Given instruction: In the entries below, find the lines that contain the word "follow" and copy them.

Scripts that build scenes:
=-=-=
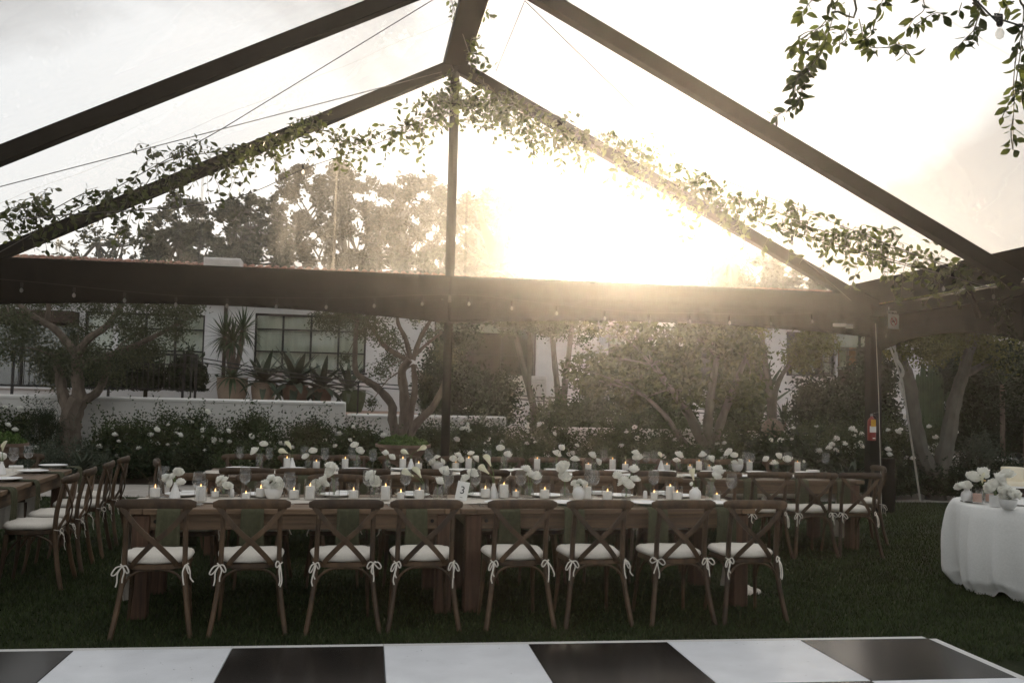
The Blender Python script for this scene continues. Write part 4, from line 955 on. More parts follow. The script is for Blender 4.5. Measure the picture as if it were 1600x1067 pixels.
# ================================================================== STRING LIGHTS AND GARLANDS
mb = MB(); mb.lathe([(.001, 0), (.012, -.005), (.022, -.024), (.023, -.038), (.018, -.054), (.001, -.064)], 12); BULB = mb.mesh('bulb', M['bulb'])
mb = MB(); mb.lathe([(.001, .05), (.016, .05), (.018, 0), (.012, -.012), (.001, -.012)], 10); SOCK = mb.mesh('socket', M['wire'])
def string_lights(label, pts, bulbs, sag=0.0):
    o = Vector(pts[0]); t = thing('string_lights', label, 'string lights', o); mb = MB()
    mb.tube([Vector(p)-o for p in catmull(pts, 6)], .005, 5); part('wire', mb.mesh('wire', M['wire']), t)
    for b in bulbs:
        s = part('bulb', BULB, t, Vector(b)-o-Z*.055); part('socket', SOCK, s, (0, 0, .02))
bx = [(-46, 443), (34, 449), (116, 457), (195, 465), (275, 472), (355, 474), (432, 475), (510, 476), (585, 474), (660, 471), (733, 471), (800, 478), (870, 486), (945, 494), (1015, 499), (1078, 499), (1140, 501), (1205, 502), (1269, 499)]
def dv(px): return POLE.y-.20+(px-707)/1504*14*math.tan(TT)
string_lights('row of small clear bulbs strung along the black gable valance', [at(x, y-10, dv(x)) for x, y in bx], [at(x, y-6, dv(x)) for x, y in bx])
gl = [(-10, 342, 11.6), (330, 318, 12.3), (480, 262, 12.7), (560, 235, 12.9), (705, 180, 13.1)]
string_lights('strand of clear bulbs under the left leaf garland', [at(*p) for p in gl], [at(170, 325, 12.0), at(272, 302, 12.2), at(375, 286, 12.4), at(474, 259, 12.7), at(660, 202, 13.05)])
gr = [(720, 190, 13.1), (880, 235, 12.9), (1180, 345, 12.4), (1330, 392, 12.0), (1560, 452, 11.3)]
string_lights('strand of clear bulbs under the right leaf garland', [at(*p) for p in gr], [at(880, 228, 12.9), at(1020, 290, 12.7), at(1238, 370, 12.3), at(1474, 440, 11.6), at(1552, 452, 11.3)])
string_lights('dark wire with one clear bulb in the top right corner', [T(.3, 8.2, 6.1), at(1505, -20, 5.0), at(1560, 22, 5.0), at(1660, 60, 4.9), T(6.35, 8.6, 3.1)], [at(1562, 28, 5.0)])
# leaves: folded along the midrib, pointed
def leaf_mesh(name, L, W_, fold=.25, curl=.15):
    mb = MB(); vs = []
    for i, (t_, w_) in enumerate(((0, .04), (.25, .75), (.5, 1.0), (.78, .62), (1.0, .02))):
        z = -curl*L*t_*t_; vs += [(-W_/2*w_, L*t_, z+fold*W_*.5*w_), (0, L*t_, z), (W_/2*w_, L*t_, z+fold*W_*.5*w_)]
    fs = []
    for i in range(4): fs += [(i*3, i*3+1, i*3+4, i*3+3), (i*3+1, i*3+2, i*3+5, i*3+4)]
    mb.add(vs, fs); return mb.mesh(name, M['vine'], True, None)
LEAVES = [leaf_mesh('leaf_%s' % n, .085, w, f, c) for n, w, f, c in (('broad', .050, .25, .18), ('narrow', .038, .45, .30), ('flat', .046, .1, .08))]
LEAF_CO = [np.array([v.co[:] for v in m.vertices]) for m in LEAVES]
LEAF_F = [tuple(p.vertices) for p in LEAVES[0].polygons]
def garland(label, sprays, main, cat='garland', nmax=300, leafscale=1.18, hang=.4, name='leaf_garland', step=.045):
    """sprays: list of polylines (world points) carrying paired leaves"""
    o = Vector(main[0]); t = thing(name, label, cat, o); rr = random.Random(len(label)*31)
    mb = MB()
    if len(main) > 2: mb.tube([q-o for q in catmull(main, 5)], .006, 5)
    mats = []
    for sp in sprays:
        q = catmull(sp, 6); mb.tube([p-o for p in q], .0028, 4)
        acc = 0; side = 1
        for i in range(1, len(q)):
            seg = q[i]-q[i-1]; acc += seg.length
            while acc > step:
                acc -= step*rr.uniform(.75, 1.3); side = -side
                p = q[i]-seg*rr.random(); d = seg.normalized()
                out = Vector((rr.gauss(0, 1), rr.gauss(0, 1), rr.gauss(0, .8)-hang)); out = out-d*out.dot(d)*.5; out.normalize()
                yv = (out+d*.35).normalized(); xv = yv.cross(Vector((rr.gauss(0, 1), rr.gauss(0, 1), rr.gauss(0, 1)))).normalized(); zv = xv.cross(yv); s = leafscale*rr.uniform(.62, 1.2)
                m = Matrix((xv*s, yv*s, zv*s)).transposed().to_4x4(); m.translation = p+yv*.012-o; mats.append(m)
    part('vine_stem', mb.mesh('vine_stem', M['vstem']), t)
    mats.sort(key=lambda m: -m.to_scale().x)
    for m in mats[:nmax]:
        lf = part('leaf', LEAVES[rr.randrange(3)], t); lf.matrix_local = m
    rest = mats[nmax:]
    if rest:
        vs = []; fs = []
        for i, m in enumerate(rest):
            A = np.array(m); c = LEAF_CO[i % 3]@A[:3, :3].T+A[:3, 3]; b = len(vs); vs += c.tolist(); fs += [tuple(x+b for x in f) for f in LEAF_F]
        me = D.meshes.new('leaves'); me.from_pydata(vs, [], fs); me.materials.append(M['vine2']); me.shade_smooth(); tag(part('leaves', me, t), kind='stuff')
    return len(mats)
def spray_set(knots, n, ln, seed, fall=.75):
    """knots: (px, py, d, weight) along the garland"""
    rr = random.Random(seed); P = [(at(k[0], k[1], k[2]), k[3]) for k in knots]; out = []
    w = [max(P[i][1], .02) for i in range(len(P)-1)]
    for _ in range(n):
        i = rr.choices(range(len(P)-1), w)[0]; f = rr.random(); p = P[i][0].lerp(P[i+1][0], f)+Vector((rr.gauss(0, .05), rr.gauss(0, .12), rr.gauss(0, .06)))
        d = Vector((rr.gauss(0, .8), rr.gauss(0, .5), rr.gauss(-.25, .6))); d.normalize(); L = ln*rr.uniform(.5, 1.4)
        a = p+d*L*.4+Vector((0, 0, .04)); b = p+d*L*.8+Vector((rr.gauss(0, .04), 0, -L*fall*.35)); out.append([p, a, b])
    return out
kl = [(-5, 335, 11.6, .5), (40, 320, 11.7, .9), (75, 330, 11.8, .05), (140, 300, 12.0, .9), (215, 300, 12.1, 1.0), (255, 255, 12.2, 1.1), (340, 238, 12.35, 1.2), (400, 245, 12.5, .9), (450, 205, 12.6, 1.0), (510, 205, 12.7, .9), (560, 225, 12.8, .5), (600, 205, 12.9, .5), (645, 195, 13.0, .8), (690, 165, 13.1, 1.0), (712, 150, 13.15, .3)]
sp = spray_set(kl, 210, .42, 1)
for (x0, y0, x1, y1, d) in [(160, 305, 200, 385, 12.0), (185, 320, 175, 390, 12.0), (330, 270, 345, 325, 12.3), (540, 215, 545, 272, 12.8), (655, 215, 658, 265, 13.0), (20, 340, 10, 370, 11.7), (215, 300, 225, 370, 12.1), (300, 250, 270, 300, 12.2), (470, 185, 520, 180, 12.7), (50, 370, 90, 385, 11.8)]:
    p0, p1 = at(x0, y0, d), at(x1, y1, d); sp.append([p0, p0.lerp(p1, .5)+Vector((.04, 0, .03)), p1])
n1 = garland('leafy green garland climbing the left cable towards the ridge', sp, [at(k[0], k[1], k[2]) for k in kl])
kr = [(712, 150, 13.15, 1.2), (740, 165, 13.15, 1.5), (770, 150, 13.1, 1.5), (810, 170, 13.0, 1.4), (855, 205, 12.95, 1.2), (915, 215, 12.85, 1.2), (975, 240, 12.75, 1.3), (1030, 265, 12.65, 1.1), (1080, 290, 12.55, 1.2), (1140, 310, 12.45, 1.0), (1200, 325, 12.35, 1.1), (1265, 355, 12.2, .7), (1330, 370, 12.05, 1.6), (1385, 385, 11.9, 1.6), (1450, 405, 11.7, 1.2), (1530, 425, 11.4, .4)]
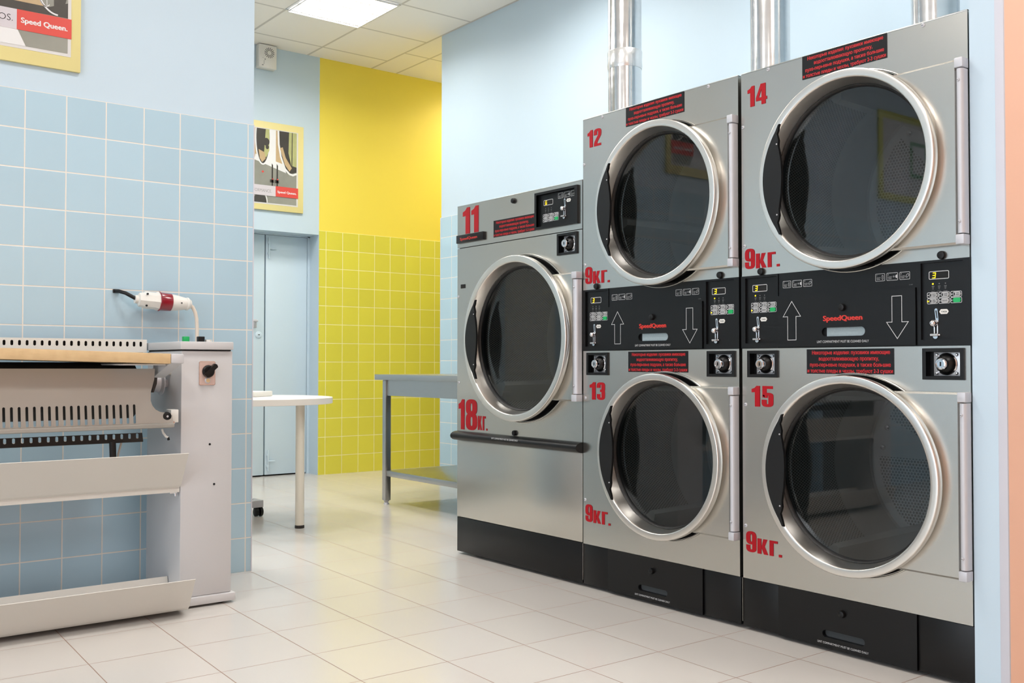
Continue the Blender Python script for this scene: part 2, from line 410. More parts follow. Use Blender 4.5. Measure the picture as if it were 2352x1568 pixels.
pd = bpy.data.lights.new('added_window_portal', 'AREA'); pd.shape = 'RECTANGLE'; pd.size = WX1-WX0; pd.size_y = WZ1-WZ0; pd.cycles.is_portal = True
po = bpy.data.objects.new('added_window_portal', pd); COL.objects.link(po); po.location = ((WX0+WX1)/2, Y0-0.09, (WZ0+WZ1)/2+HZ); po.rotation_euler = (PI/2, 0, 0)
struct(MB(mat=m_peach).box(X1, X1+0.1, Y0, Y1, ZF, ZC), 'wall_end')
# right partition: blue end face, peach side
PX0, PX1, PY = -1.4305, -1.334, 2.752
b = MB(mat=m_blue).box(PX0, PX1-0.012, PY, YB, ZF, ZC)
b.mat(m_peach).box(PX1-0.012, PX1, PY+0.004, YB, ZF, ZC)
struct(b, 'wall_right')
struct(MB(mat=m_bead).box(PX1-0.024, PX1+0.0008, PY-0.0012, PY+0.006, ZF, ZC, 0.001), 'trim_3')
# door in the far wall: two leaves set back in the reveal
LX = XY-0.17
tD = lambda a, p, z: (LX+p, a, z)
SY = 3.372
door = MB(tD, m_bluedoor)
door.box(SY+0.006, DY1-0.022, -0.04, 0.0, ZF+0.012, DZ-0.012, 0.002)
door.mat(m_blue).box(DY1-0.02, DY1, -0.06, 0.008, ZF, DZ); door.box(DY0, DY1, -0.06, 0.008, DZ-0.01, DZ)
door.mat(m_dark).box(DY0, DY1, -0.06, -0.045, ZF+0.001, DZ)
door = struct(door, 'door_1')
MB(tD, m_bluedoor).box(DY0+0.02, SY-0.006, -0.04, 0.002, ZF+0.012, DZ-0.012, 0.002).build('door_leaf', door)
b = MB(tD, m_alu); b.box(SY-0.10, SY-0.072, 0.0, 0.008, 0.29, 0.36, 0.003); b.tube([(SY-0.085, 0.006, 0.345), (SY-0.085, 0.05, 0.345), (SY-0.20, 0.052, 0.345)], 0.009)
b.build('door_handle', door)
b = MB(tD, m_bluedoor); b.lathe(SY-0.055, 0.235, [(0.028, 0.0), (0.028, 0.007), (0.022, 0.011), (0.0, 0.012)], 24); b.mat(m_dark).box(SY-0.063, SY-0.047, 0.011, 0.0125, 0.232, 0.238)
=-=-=
Result of this exercise:
The Blender Python script for this scene continues. Write part 4, from line 955 on. More parts follow. The script is for Blender 4.5. Measure the picture as if it were 1600x1067 pixels.
Continue the Blender Python script for this scene: part 2, from line 410. More parts follow. Use Blender 4.5. Measure the picture as if it were 2352x1568 pixels.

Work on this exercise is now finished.